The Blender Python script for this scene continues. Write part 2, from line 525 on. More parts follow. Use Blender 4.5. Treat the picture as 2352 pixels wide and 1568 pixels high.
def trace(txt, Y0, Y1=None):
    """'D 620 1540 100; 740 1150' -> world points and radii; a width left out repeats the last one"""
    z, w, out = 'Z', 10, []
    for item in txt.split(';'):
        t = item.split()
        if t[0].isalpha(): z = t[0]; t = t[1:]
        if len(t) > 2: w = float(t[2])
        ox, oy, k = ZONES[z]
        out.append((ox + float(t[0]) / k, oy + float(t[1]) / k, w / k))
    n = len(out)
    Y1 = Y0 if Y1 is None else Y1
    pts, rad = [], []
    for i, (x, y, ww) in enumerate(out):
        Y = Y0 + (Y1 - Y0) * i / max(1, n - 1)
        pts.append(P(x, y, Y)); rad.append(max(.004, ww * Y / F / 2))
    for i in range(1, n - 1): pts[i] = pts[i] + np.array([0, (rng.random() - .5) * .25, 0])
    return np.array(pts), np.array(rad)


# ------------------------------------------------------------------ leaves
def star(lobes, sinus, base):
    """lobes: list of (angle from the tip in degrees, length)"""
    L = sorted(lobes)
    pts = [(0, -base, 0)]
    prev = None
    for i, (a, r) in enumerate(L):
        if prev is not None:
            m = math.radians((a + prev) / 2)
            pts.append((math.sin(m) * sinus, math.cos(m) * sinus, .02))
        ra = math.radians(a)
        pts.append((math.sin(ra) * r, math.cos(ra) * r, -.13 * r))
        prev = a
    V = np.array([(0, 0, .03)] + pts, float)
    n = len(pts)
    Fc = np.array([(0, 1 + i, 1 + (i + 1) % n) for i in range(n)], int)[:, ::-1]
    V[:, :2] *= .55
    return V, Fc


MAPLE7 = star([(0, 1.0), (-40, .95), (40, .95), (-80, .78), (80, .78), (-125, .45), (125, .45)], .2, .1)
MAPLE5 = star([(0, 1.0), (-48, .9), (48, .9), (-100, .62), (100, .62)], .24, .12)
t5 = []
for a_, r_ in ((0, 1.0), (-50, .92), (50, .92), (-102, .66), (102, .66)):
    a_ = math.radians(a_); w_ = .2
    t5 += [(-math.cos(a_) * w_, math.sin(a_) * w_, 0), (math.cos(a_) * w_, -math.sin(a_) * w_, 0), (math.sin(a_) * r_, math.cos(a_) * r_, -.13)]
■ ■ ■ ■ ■
**REQUEST**
Return the listing above in full, character for character.

**TASK OUTPUT**
The Blender Python script for this scene continues. Write part 2, from line 525 on. More parts follow. Use Blender 4.5. Treat the picture as 2352 pixels wide and 1568 pixels high.
def trace(txt, Y0, Y1=None):
    """'D 620 1540 100; 740 1150' -> world points and radii; a width left out repeats the last one"""
    z, w, out = 'Z', 10, []
    for item in txt.split(';'):
        t = item.split()
        if t[0].isalpha(): z = t[0]; t = t[1:]
        if len(t) > 2: w = float(t[2])
        ox, oy, k = ZONES[z]
        out.append((ox + float(t[0]) / k, oy + float(t[1]) / k, w / k))
    n = len(out)
    Y1 = Y0 if Y1 is None else Y1
    pts, rad = [], []
    for i, (x, y, ww) in enumerate(out):
        Y = Y0 + (Y1 - Y0) * i / max(1, n - 1)
        pts.append(P(x, y, Y)); rad.append(max(.004, ww * Y / F / 2))
    for i in range(1, n - 1): pts[i] = pts[i] + np.array([0, (rng.random() - .5) * .25, 0])
    return np.array(pts), np.array(rad)


# ------------------------------------------------------------------ leaves
def star(lobes, sinus, base):
    """lobes: list of (angle from the tip in degrees, length)"""
    L = sorted(lobes)
    pts = [(0, -base, 0)]
    prev = None
    for i, (a, r) in enumerate(L):
        if prev is not None:
            m = math.radians((a + prev) / 2)
            pts.append((math.sin(m) * sinus, math.cos(m) * sinus, .02))
        ra = math.radians(a)
        pts.append((math.sin(ra) * r, math.cos(ra) * r, -.13 * r))
        prev = a
    V = np.array([(0, 0, .03)] + pts, float)
    n = len(pts)
    Fc = np.array([(0, 1 + i, 1 + (i + 1) % n) for i in range(n)], int)[:, ::-1]
    V[:, :2] *= .55
    return V, Fc


MAPLE7 = star([(0, 1.0), (-40, .95), (40, .95), (-80, .78), (80, .78), (-125, .45), (125, .45)], .2, .1)
MAPLE5 = star([(0, 1.0), (-48, .9), (48, .9), (-100, .62), (100, .62)], .24, .12)
t5 = []
for a_, r_ in ((0, 1.0), (-50, .92), (50, .92), (-102, .66), (102, .66)):
    a_ = math.radians(a_); w_ = .2
    t5 += [(-math.cos(a_) * w_, math.sin(a_) * w_, 0), (math.cos(a_) * w_, -math.sin(a_) * w_, 0), (math.sin(a_) * r_, math.cos(a_) * r_, -.13)]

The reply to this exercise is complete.